Sweepstakes platforms were the clearest example. For years, the dual-currency model quietly filled a gap for players who wanted casino-style games or sports picks in a state with no legal sportsbooks and no regulated online casino market. In 2025, California moved to shut that model down by passing AB 831, effectively cutting off one of the most accessible real-money workarounds Californians had been using.

DFS and Pick ’Em sit in a similar tension, just messier. They’ve been widely available for years, which is exactly why many casual players assume they’re “legal.” But California never built a clear fantasy statute the way some states did, and that ambiguity finally caught up with the industry. The Attorney General’s 2025 opinion didn’t merely raise questions - it called the core formats illegal sports wagering under state law. Operators may still be active, and they’ll argue skill, contest structure, and long-standing public operation. But bettors should understand what that really means: these games exist in California, but they’re operating with a cloud overhead, and the ground can shift quickly if enforcement tightens.

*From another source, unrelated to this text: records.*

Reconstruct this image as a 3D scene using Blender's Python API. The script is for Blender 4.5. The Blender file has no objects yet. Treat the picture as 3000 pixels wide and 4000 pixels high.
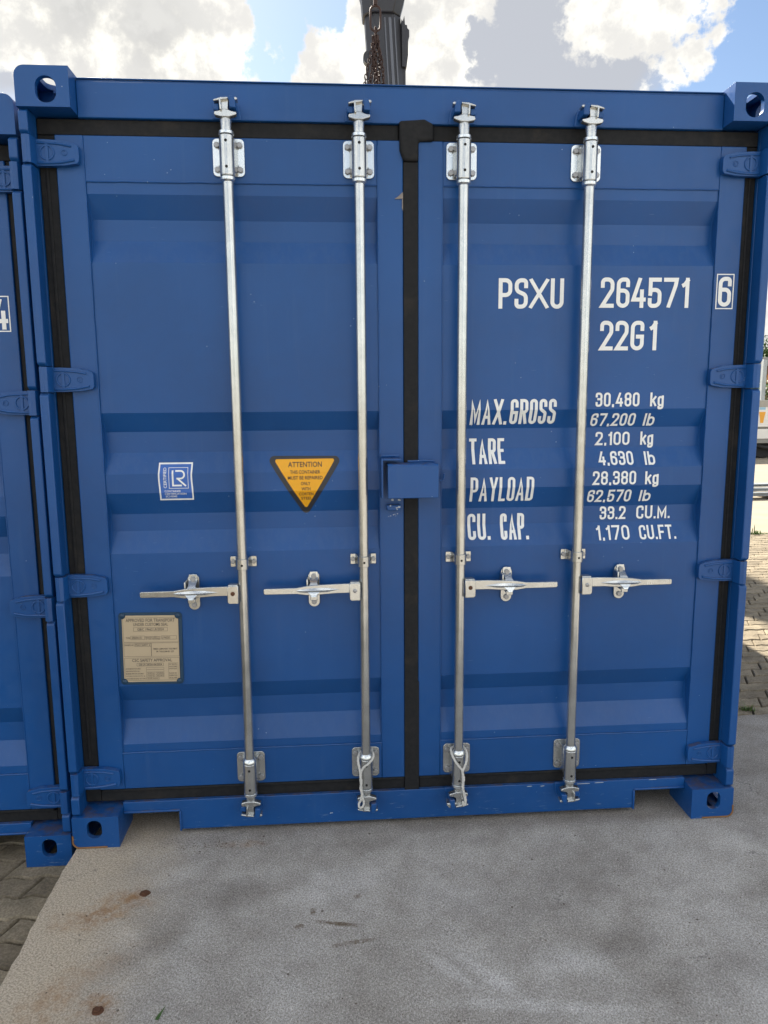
import bpy, bmesh, math, random
from mathutils import Vector, Matrix
R = math.radians
random.seed(7)
S = bpy.context.scene
COL = S.collection

# ------------------------------------------------------------------ camera
CAM_LOC = (-0.27681, -2.47384, 1.57848)
cam_d = bpy.data.cameras.new('camera')
cam = bpy.data.objects.new('camera', cam_d)
COL.objects.link(cam)
yaw, pit, rol = -0.0714635, 1.4182798, -0.0071784
cam.matrix_world = (Matrix.Translation(CAM_LOC) @ Matrix.Rotation(yaw, 4, 'Z')
                    @ Matrix.Rotation(pit, 4, 'X') @ Matrix.Rotation(rol, 4, 'Z'))
cam_d.sensor_fit = 'VERTICAL'
cam_d.sensor_height = 24.0
cam_d.lens = 24.0 * 2859.48 / 4000.0
cam_d.clip_start = 0.05
cam_d.clip_end = 3000
S.camera = cam

# ------------------------------------------------------------------ light
SUN_DIR = Vector((0.487, -1.00, -1.0)).normalized()      # direction the light travels
el = math.asin(-SUN_DIR.z)
az = math.atan2(-SUN_DIR.x, -SUN_DIR.y)                   # compass angle of the sun, from +Y towards +X
sun_d = bpy.data.lights.new('sun', 'SUN')
sun_d.energy = 4.6
sun_d.angle = R(0.53)
sun_d.color = (1.0, 0.93, 0.82)
sun = bpy.data.objects.new('sun', sun_d)
sun.rotation_euler = SUN_DIR.to_track_quat('-Z', 'Y').to_euler()
sun.location = (-6, 10, 14)
COL.objects.link(sun)

S.view_settings.view_transform = 'Standard'
S.view_settings.look = 'None'
S.view_settings.gamma = 1.0
S.view_settings.use_curve_mapping = False
S.view_settings.exposure = 1.70
SKY_STRENGTH = 0.052
CLOUD_GAIN = 0.27


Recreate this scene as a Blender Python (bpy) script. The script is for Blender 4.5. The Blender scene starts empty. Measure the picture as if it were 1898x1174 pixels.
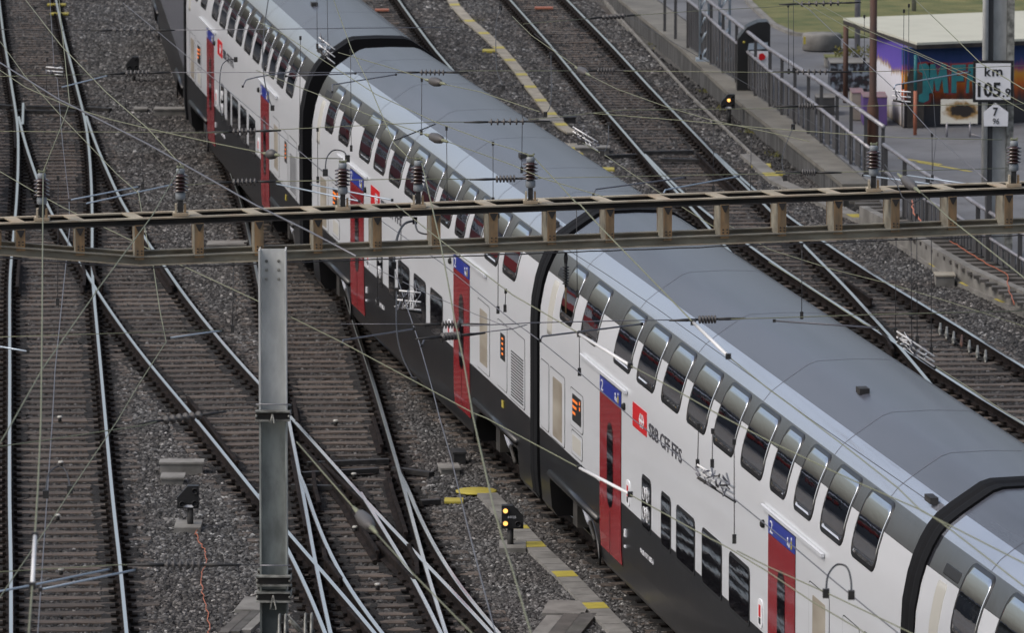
import bpy, bmesh, math, random
from mathutils import Vector, Matrix, noise
random.seed(7)
R = math.radians
C = bpy.context.scene.collection
SC = bpy.context.scene

# ------------------------------------------------------------------ camera
F, CX, CY, H = 12900.0, 949.0, 587.0, 16.17
PITCH = math.atan(1726.0 / F)
cp, sp = math.cos(PITCH), math.sin(PITCH)
cam = bpy.data.cameras.new('camera'); co = bpy.data.objects.new('camera', cam); C.objects.link(co)
co.location = (0, 0, H); co.rotation_euler = (math.pi / 2 - PITCH, 0, 0)
cam.sensor_width = 36; cam.lens = 36 * F / 1898; cam.clip_start = 1; cam.clip_end = 5000
cam.dof.use_dof = True; cam.dof.focus_distance = 82; cam.dof.aperture_fstop = 7.0
SC.camera = co

# ------------------------------------------------------------------ sky, sun, exposure
w = bpy.data.worlds.new('World'); SC.world = w; w.use_nodes = True
nt = w.node_tree; bg = nt.nodes['Background']
sky = nt.nodes.new('ShaderNodeTexSky'); sky.sky_type = 'NISHITA'; sky.sun_disc = False
SUN_EL, SUN_ROT = R(48), R(250)
sky.sun_elevation = SUN_EL; sky.sun_rotation = SUN_ROT
sky.air_density = 1.0; sky.dust_density = 5.0; sky.ozone_density = 1.2
hs = nt.nodes.new('ShaderNodeHueSaturation'); hs.inputs['Saturation'].default_value = 0.72
nt.links.new(sky.outputs[0], hs.inputs['Color']); nt.links.new(hs.outputs[0], bg.inputs['Color'])
bg.inputs['Strength'].default_value = 0.15
sun = bpy.data.lights.new('sun', 'SUN'); so = bpy.data.objects.new('sun', sun); C.objects.link(so)
sun.energy = 0.5; sun.angle = R(25); sun.color = (1.0, 0.97, 0.94)
_d = Vector((math.sin(SUN_ROT) * math.cos(SUN_EL), math.cos(SUN_ROT) * math.cos(SUN_EL), math.sin(SUN_EL)))
so.rotation_euler = _d.to_track_quat('Z', 'Y').to_euler(); so.location = (0, 60, 60)
SC.view_settings.view_transform = 'Standard'; SC.view_settings.look = 'None'
SC.view_settings.exposure = 0.22; SC.view_settings.gamma = 1
SC.render.engine = 'CYCLES'

def G(px, py, z=0.0):
    """the place where the sight line through a photo pixel meets height z"""
    dx = (px - CX) / F; dv = -(py - CY) / F
    d = Vector((dx, cp + dv * sp, -sp + dv * cp)); t = (z - H) / d.z
    return Vector((0, 0, H)) + d * t
def Q(px, py, Y):
    dx = (px - CX) / F; dv = -(py - CY) / F
    d = Vector((dx, cp + dv * sp, -sp + dv * cp)); return Vector((0, 0, H)) + d * (Y / d.y)
def Wd(p):
    r = Vector(p) - Vector((0, 0, H)); return F / (r.y * cp - r.z * sp)

# ------------------------------------------------------------------ materials
def _n(t, ty, **k):
    n = t.nodes.new(ty)
    for a, b in k.items(): setattr(n, a, b)
    return n
def mat(name, col, rough=0.6, metal=0.0, col2=None, nscale=8.0, ndetail=5, lo=0.35, hi=0.65, bump=0.0, bscale=30.0, bdist=0.01,
        stretch=(1, 1, 1), rnd=0.0, coat=0.0, emis=None, estr=0.0, spec=0.5, rough2=None, dirt=None, dscale=1.5, damt=0.5, coord='Object'):
    m = bpy.data.materials.new(name); m.use_nodes = True; t = m.node_tree
    b = t.nodes['Principled BSDF']
    b.inputs['Roughness'].default_value = rough; b.inputs['Metallic'].default_value = metal
    b.inputs['Specular IOR Level'].default_value = spec
    if coat: b.inputs['Coat Weight'].default_value = coat; b.inputs['Coat Roughness'].default_value = 0.05
    tc = _n(t, 'ShaderNodeTexCoord'); mp = _n(t, 'ShaderNodeMapping'); mp.inputs['Scale'].default_value = stretch
    t.links.new(tc.outputs[coord], mp.inputs['Vector'])
    rgb = lambda c: (*c, 1)
    last = None
    if col2:
        nz = _n(t, 'ShaderNodeTexNoise'); nz.inputs['Scale'].default_value = nscale; nz.inputs['Detail'].default_value = ndetail
        t.links.new(mp.outputs[0], nz.inputs['Vector'])
        rp = _n(t, 'ShaderNodeValToRGB'); rp.color_ramp.elements[0].position = lo; rp.color_ramp.elements[1].position = hi
        rp.color_ramp.elements[0].color = rgb(col); rp.color_ramp.elements[1].color = rgb(col2)
        t.links.new(nz.outputs['Fac'], rp.inputs[0]); last = rp.outputs[0]
        if rough2 is not None:
            mr = _n(t, 'ShaderNodeMapRange'); mr.inputs[1].default_value = lo; mr.inputs[2].default_value = hi
            mr.inputs[3].default_value = rough; mr.inputs[4].default_value = rough2
            t.links.new(nz.outputs['Fac'], mr.inputs[0]); t.links.new(mr.outputs[0], b.inputs['Roughness'])
    if dirt:
        nz = _n(t, 'ShaderNodeTexNoise'); nz.inputs['Scale'].default_value = dscale; nz.inputs['Detail'].default_value = 8; nz.inputs['Roughness'].default_value = 0.65
        t.links.new(mp.outputs[0], nz.inputs['Vector'])
        mr = _n(t, 'ShaderNodeMapRange'); mr.inputs[1].default_value = 0.45; mr.inputs[2].default_value = 0.75; mr.inputs[3].default_value = 0; mr.inputs[4].default_value = damt
        t.links.new(nz.outputs['Fac'], mr.inputs[0])
        mx = _n(t, 'ShaderNodeMix', data_type='RGBA'); t.links.new(mr.outputs[0], mx.inputs['Factor'])
        if last: t.links.new(last, mx.inputs['A'])
        else: mx.inputs['A'].default_value = rgb(col)
        mx.inputs['B'].default_value = rgb(dirt); last = mx.outputs['Result']
    if rnd:
        oi = _n(t, 'ShaderNodeObjectInfo'); mr = _n(t, 'ShaderNodeMapRange'); mr.inputs[3].default_value = 1 - rnd; mr.inputs[4].default_value = 1 + rnd
        t.links.new(oi.outputs['Random'], mr.inputs[0])
        vm = _n(t, 'ShaderNodeVectorMath', operation='SCALE'); t.links.new(mr.outputs[0], vm.inputs['Scale'])
        if last: t.links.new(last, vm.inputs[0])
        else: vm.inputs[0].default_value = col
        last = vm.outputs[0]
    if last: t.links.new(last, b.inputs['Base Color'])
    else: b.inputs['Base Color'].default_value = rgb(col)
    if bump:
        nz = _n(t, 'ShaderNodeTexNoise'); nz.inputs['Scale'].default_value = bscale; nz.inputs['Detail'].default_value = 4
        t.links.new(mp.outputs[0], nz.inputs['Vector'])
        bp = _n(t, 'ShaderNodeBump'); bp.inputs['Strength'].default_value = bump; bp.inputs['Distance'].default_value = bdist
        t.links.new(nz.outputs['Fac'], bp.inputs['Height']); t.links.new(bp.outputs[0], b.inputs['Normal'])
        if coat: t.links.new(bp.outputs[0], b.inputs['Coat Normal'])
    if emis: b.inputs['Emission Color'].default_value = rgb(emis); b.inputs['Emission Strength'].default_value = estr
    return m

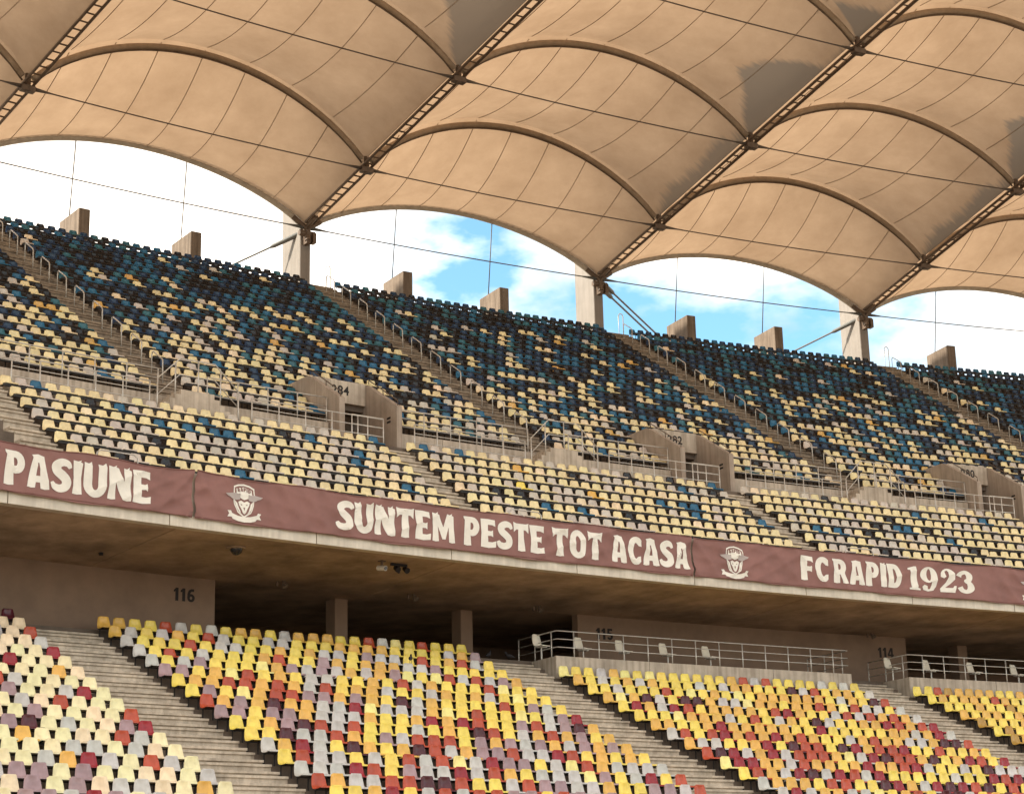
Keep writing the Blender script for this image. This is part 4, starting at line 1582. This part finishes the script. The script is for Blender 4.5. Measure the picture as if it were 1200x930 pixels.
def fitting(label, R, k):
    M = FU(R, k, zsof(R))
    root = thing('ceiling_light', label, 'light fitting', M.translation, 'light fittings on the soffit')
    b = MB()
    b.tube([M @ Vector((0, 0, 0.0)), M @ Vector((0, 0, -0.14))], 0.04, 8)
    b.build('stem', M_TRUSS, root)
    b = MB()
    b.tube([M @ Vector((0.02, 0.02, -0.06)), M @ Vector((0.04, -0.05, -0.17)), M @ Vector((0.05, -0.07, -0.20))], [0.05, 0.10, 0.105], 10)
    b.build('shade', M_FIN, root)
    b = MB()
    b.tube([M @ Vector((-0.22, 0.0, -0.05)), M @ Vector((-0.22, 0.0, -0.2))], 0.045, 8)
    b.build('ballast', M_TRUSS, root)


fitting('small round light fitting on the soffit left of the concourse columns', 161.2, 0.140)
fitting('small round light fitting on the soffit between the two concourse columns', 161.2, 0.477)
fitting('small round light fitting on the soffit left of the number 115', 161.2, 0.822)
fitting('small round light fitting on the soffit at the far right', 161.4, 1.86)
b = MB()
M = FU(160.3, -0.32, zsof(160.3))
b.tube([M @ Vector((0, 0, 0.01)), M @ Vector((0, 0, -0.07))], 0.07, 8)
tag(b.build('smoke_detector', M_BLACK), 'tiny dark detector on the soffit under the word PASIUNE', 'detector')


def pigeon(label, M, turn):
    M = M @ Matrix.Rotation(turn, 4, 'Z')
    root = thing('pigeon', label, 'bird', M.translation, 'pigeons on the stand')
    b = MB()
    spine = [((-0.20, 0.085), 0.012), ((-0.15, 0.10), 0.028), ((-0.09, 0.125), 0.052), ((-0.02, 0.145), 0.068), ((0.045, 0.165), 0.064), ((0.085, 0.20), 0.046), ((0.10, 0.24), 0.032), ((0.112, 0.272), 0.033), ((0.135, 0.282), 0.026), ((0.152, 0.278), 0.010), ((0.170, 0.272), 0.004)]
    b.tube([M @ Vector((x, 0, z)) for (x, z), r in spine], [r for _, r in spine], 8)
    b.build('body', M_PIGEON, root, True)
    for sy in (-0.025, 0.025):
        l = MB()
        l.tube([M @ Vector((0.0, sy, 0.10)), M @ Vector((0.01, sy, 0.03)), M @ Vector((0.0, sy, 0.0)), M @ Vector((0.035, sy, 0.003))], 0.007, 5)
        l.build('leg', M_BLACK, root)


pigeon('dark pigeon standing on the top step of the middle lower stairs', FL(RCON + 0.1, 0.985, ZCON), 0.5)
pigeon('dark pigeon crouching at the foot of the platform side wall', FL(RCON + 0.05, 1.035, ZCON), 2.4)
Rc, zt = low_row(3)
pigeon('dark pigeon perched on a seat back in the lower middle block', FL(Rc + 0.24, 0.685, zt + 0.79), 0.9)
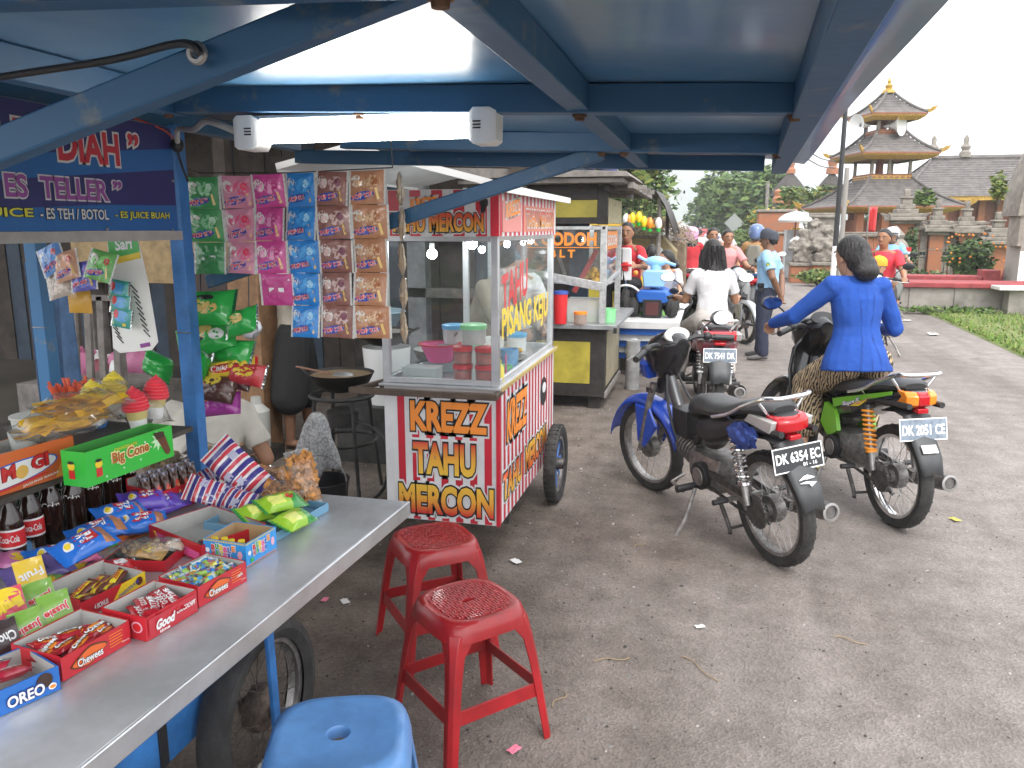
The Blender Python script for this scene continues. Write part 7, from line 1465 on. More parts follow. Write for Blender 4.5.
q=atZ(300,445,0);CUL=cloth('culottes_black',(.012,.012,.013));BEI=mat('shirt_stripe_beige',(.42,.38,.31),.85,var=.15,vscale=12)
person('cook in beige shirt and wide black short trousers standing beside the wok',(q.x,q.y,0),radians(20),STAND,dict(kn={1:(.03,.13,.46),-1:(-.04,-.11,.46)},an={1:(.06,.14,.075),-1:(-.05,-.12,.075)},toe={1:(.18,.16,.03),-1:(.07,-.13,.03)},el={1:(.1,.27,1.08),-1:(.08,-.27,1.06)},wr={1:(.34,.2,1.02),-1:(.3,-.22,.98)}),skin=SKD,top=BEI,bottom=CUL,kind='kneelength',s=.98,vox=.010,hem=-.05)
q=atY(190,440,3.05);OFW=cloth('tshirt_offwhite',(.55,.52,.46));pq=person('person in off-white t-shirt sitting hunched, back turned, behind the snack bags',(q.x+.0,3.1,-.03),radians(112),SIT,dict(nb=(.24,0,.80),hd=(.40,0,.86),sh=(.22,.17,.77),el={1:(.22,.28,.54),-1:(.2,-.27,.54)},wr={1:(.45,.2,.45),-1:(.45,-.2,.45)}),skin=SK,top=OFW,bottom=DKT,vox=.009,fdir=(.8,0,-.6),fup=(.6,0,.8),hem=-.1)
m=MB();m.box((-.2,-.2,0),(.2,.2,.25),DW);fin(m,'low_bench',(q.x-.02,3.12,0),radians(75),'low dark box seat under the hunched person','bench',bevel=.01)
TILE=mat('roof_tile',(.12,.107,.102),.8,var=.3,vscale=4,bump=.3,bscale=8);BRICK=mat('temple_brick',(.36,.135,.065),.85,col2=(.24,.14,.10),vscale=3.5,lo=.45,hi=.75,bump=.4,bscale=14);STONE=mat('temple_stone',(.17,.15,.13),.9,col2=(.30,.27,.23),vscale=6,bump=.6,bscale=12);GOLD=mat('gold_trim',(.45,.27,.05),.45,.3,var=.3,vscale=20);WOODR=mat('carved_wood',(.22,.07,.035),.6,var=.3,vscale=15)
THATCH=mat('thatch_black',(.055,.048,.045),.95,var=.35,vscale=9,bump=.6,bscale=25);CONC=mat('old_plaster',(.32,.29,.26),.9,col2=(.14,.13,.11),vscale=1.6,lo=.45,hi=.75,bump=.3,bscale=12);REDP=mat('red_cement',(.27,.04,.045),.75,var=.3,vscale=6)
def sqr(h,z,c=.0):return[V((-h,-h,z)),V((h,-h,z)),V((h,h,z)),V((-h,h,z))]
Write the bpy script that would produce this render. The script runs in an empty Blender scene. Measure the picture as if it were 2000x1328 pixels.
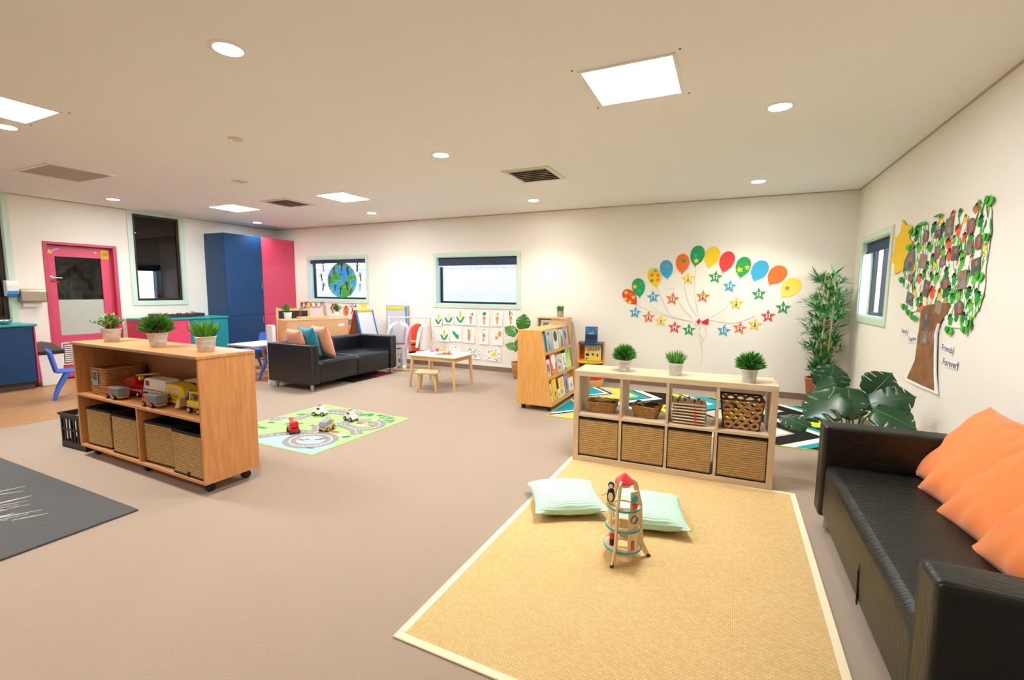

That’s what leaves prediction markets standing out. They don’t need Sacramento’s permission, because they don’t run through California’s gambling framework at all. They live under federal oversight, and they’re structured differently - closer to trading than traditional bookmaking. For Californians who want a clean real-money lane tied to sports or other real-world outcomes, that federal wrapper matters. It’s the clearest example of how people in California end up finding access: not through the state, but around it.

The big picture is simple. California has gambling, it has money, and it has players. What it doesn’t have is a unified coalition willing to trade certainty for expansion. Until that changes, California will keep behaving the way it has: no sportsbooks, hard fights over the alternatives, and a betting ecosystem where the most stable options are the ones least dependent on state approval.